After teaching braille as a volunteer for a few years, I earned a second master’s degree in blind rehabilitation from Western Michigan University.  From 1991 through 1997, I taught braille as one of my classes as a blind rehabilitation instructor.  During the final two decades of my teaching career, I learned, used, and taught computerized braille equipment.  While I continue to use the high-tech braille machines, I also still use the slate and stylus (comparable to a sighted person’s using a pen or pencil at times), as well as my Perkins Braille Writer.


Learning braille in an unconventional manner served me well throughout the twenty years that I taught at Milwaukee Area Technical College and continues to be a vital part of my life today.  I would not want to imagine what my life would be like without braille.


I do not begrudge those doctors who thought I would never need braille.  I am just grateful to all who made possible my being able to learn braille and who supported me in my quest.  If, near Heaven, there is a Rainbow Bridge to meet our pet dogs and guide dogs again, I hope that there is also a Braille Bridge where all of us who use braille can meet Louis Braille to thank him for the wonderful gift of his tactile system of reading and writing.


NOTE:  Part Two of this story will most likely appear as next week’s blog post.


Happy Labor Day Weekend!

To my Indiana relatives and friends–Enjoy the Little Italy Festival!

Alice and Zoe


August 27, 2014, Wednesday



From → Uncategorized

  1. Carole permalink

    How enlightening and very interesting, Alice!

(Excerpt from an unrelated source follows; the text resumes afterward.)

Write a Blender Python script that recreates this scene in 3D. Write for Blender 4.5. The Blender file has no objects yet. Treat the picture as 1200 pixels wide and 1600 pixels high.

I definitely learned some new facts in this week’s blog. My students were always amazed when John Stroot came to visit our classroom and provided them with a Braille card and a bookmark with their name. Your perseverance and expertise are admired, as is Eric’s ability to communicate through his Braille skills.

    • Carole–Thanks for taking the time to comment. Yes, John Stroot and all others who share braille and more in elementary classrooms provide an invaluable learning experience for young students who will grow up to be more understanding adults in our workplaces and neighborhoods. Enjoy the Labor Day weekend! A & Z Z

  2. I’ve found that a Braille display has been helpful in my writing. Happy Brailling!

    • Abbie–How nice to have a comment from a longtime braille user! Also, I know that you are such a superb oral reader of braille. Enjoy the Labor Day weekend–Alice

  3. Fran Rayce permalink

    Your hardwork and dedication surely shine through in this piece, and like Carole, I learned some new things about you and your work. It also highlights the devotion that your parents had to providing you with every opportunity that they could find. What a blessing. Thanks for sharing.

    And for the first time in many years we are looking forward to being in Clinton for a portion of the Little Italy Festival. I’ll give the salami wheel a spin for you and have an extra bite of Italian Cream Cake.

    • Fran–How did you know that I had been thinking of Italian Cream Cake yesterday? The grape ice is another favorite festival treat of mine. I do hope that the skies over the Wabash River and Clinton will be fair for all the festival-goers and the parade. Thanks for your nice comments. Enjoy the Little Italy Festival! Take care–Alice

  4. What a memorable experience Ric and I had in 2001 when we walked through the streets of Paris, France, to locate the National Institute for Blind Youth! The staff at the institute spoke no English, so I put my high school and college French classes to work to communicate with these gracious people. I was able to relate your situation and your request for materials about Louis Braille. Of course, they were more than happy to provide pamphlets and books (all in French) for me to deliver to you. Visiting the National Institute was truly a highlight of my trip to Paris!